This case addresses the situation where the landlord (or a family member) proposes to maintain more than one 'residence' for these RTA s.48(1) purposes:[2] The basis for the application was that the appellant, who lives in Oakville but works in Toronto, wished to use the rental unit during the week because he found commuting back and forth to be stressful. His plan was to stay at the unit on weekdays and live with his family in Oakville on weekends. The Member dismissed the application for the following reasons:I find that the Landlord’s desired use of the rental unit on the weekday does not constitute residential occupation under s. 48(1) of the Act. I say this because it is well settled law that temporary or part-time residency does not constitute “residential occupation” under s. 48(1).
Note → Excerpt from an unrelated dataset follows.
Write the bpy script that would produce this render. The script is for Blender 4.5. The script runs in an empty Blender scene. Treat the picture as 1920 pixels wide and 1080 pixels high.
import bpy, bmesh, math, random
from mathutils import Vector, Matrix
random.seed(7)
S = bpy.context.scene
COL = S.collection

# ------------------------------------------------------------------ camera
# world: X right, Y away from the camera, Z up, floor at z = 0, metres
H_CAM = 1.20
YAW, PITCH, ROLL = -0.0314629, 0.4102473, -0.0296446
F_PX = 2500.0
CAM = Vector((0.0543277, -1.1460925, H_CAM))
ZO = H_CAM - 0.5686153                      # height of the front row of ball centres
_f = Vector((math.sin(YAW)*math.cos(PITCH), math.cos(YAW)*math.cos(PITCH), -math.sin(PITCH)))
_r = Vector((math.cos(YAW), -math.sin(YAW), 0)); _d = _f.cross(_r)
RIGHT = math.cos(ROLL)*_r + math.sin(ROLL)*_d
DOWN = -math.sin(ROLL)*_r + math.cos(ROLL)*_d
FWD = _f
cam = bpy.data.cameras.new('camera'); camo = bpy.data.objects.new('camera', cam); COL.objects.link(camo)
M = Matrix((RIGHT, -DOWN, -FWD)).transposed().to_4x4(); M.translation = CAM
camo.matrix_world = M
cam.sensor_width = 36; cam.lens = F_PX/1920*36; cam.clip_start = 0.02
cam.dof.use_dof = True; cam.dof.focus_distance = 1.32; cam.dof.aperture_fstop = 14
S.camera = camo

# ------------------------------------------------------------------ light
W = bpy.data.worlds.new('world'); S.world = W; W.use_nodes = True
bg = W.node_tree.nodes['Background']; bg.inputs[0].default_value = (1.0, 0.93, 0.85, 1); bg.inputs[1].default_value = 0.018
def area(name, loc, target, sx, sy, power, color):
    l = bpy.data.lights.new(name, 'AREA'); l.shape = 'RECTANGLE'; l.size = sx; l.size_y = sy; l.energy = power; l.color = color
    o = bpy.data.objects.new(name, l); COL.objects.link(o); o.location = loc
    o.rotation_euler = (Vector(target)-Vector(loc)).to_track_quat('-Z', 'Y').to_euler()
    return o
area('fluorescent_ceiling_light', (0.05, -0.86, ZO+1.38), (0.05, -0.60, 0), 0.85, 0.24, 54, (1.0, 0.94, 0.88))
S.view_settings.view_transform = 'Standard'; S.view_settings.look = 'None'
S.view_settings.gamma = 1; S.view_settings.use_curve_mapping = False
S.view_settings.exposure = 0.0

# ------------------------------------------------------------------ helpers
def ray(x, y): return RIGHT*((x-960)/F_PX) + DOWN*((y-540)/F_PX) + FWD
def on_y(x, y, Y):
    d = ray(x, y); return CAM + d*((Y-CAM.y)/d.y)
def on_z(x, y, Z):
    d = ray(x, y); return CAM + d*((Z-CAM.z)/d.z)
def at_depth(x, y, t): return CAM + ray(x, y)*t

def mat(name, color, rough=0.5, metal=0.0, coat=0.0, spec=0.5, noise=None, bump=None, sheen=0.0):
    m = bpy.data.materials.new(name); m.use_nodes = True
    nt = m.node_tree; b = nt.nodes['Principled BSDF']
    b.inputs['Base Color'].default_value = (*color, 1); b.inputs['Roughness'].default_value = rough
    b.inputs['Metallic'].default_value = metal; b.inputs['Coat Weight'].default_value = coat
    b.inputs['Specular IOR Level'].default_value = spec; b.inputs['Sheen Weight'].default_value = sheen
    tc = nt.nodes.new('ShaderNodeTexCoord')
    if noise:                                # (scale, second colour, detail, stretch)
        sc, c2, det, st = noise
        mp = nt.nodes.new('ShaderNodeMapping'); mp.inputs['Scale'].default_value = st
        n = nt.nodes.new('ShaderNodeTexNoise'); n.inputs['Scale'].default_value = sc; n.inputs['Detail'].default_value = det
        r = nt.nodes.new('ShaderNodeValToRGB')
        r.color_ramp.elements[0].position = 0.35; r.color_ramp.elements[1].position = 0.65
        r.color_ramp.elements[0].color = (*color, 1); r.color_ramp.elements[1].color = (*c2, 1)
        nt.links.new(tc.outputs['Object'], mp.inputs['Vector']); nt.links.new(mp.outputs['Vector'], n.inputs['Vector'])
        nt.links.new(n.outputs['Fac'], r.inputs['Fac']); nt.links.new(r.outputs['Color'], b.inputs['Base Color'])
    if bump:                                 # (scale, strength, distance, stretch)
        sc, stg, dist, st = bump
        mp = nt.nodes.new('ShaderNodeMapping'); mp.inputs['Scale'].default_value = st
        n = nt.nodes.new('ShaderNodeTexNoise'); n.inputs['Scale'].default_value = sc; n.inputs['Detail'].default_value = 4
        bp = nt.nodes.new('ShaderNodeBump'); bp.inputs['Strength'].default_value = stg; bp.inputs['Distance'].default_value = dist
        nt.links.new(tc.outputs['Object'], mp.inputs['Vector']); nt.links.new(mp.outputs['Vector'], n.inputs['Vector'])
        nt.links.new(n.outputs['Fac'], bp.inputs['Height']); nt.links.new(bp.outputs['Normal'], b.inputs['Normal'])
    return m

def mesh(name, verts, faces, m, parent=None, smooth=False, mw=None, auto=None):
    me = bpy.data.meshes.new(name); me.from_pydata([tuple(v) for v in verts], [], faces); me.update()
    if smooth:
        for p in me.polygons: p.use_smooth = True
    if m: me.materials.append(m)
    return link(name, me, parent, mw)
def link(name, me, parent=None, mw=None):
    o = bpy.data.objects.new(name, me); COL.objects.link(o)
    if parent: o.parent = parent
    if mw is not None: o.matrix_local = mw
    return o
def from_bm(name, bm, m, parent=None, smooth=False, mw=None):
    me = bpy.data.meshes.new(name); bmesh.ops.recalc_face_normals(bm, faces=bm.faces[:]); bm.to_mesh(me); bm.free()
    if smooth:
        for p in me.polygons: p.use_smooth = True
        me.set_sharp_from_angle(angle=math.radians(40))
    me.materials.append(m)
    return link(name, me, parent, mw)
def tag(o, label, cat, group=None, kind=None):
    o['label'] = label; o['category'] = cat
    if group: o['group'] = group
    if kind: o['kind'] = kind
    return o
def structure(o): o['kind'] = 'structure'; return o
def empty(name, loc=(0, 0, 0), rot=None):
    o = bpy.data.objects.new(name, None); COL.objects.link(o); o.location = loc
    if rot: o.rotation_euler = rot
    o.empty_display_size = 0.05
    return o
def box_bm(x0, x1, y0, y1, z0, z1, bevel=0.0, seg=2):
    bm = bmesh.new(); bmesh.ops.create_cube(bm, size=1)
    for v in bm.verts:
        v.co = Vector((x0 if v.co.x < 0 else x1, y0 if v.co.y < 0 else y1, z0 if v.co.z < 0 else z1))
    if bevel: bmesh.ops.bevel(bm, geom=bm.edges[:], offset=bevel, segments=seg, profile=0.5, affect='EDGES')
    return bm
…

In Kohen v. Warner, 2018 ONSC 3865, the landlord served notice of termination on the tenant for an adult son’s use. The son was a full-time university student in London, Ontario, who travelled home to Toronto every weekend. He wanted the rental unit so he had somewhere to stay on the weekends and in the summer breaks. His plan was to do that for five years. The Board dismissed the application on the basis that the intended use was not “residential occupation” within the meaning of s. 48 because it was occasional use only. The Divisional Court dismissed the landlord’s appeal on the basis that the Board’s interpretation was reasonable given the purpose of the Act.
Applying the law in Kohen I find that the Landlord in this case has not demonstrated a genuine intention to occupy the rental unit for at least one year for residential purposes because he intends to live in the rental unit only on a part-time basis. The Landlord’s application must therefore be dismissed. [3] The appellant submits that the Member erred in relying on this court’s decision in Kohen v. Warner, 2018 ONSC 3865 (Div. Ct.) because the Landlord’s plan in this case is “substantially more consistent and frequent” than the planned use in Kohen. He submits that the facts in Kohen show that the proposed use was for only 28% of the year while in this case it is for 72%, and as a result Kohen does not apply. In support of this submission, he relies on the Board decision in Boland v. Tarrant, 2024 ONLTB 55330, at para. 56, where the Board Member stated “… I am not convinced that living more than six months of the year in the rental unit is an infrequent or occasional use.”
[4] In my view, the Board did not err by relying on Kohen. The court in that case relied on MacDonald v. Richard, [2008] O.J. No. 6076 (Div. Ct.), which applied principles from two earlier cases, Wiazek v. Armstrong, [1994] O.J. No. 2737 (Gen. Div.), at paras. 61-62, and McDonald v. Smith, [1993] O.J. No. 1680 (Gen. Div.), at paras. 2-4. It is clear from all of these cases that the Member was correct in concluding that “temporary or part-time residency does not constitute ‘residential occupation’ under s. 48(1).” This interpretation is consistent with the remedial purpose of the Act and has consistently been applied in decisions of the Board: Kohen, at para. 12; Bale v. Budgell, 2025 ONLTB 85094, at paras. 28-29; Poupart v. Sakr, 2024 ONLTB 26760, at paras. 15-17; Cannon v. Moniz, 2025 ONLTB 67744, at para. 26; Sherar v. Lenchyshyn, 2024 ONLTB 640009, at para. 10; Sutherland-Cote v. Nicholas, 2024 ONLTB 12308, at para. 14.
[5] Counsel for the appellant conceded in oral argument that he was unable to find a single Board decision in which a s. 48(1) eviction was based on part-time residency. This includes Boland v. Tarrant, on which the appellant relied, where the Landlord’s application was dismissed notwithstanding that the Board was “not convinced” that living in a rental unit for more than six months of the year was “infrequent or occasional” use.
[6] In any event, s. 210(1) of the Act provides that appeals from orders of the Board are “only on a question of law.” Even if part-time occupancy can constitute “residential occupation” for the purpose of s. 48(1) of the Act, whether it did so in this case is a question of mixed fact and law from which no appeal lies: Kohen, at para. 12.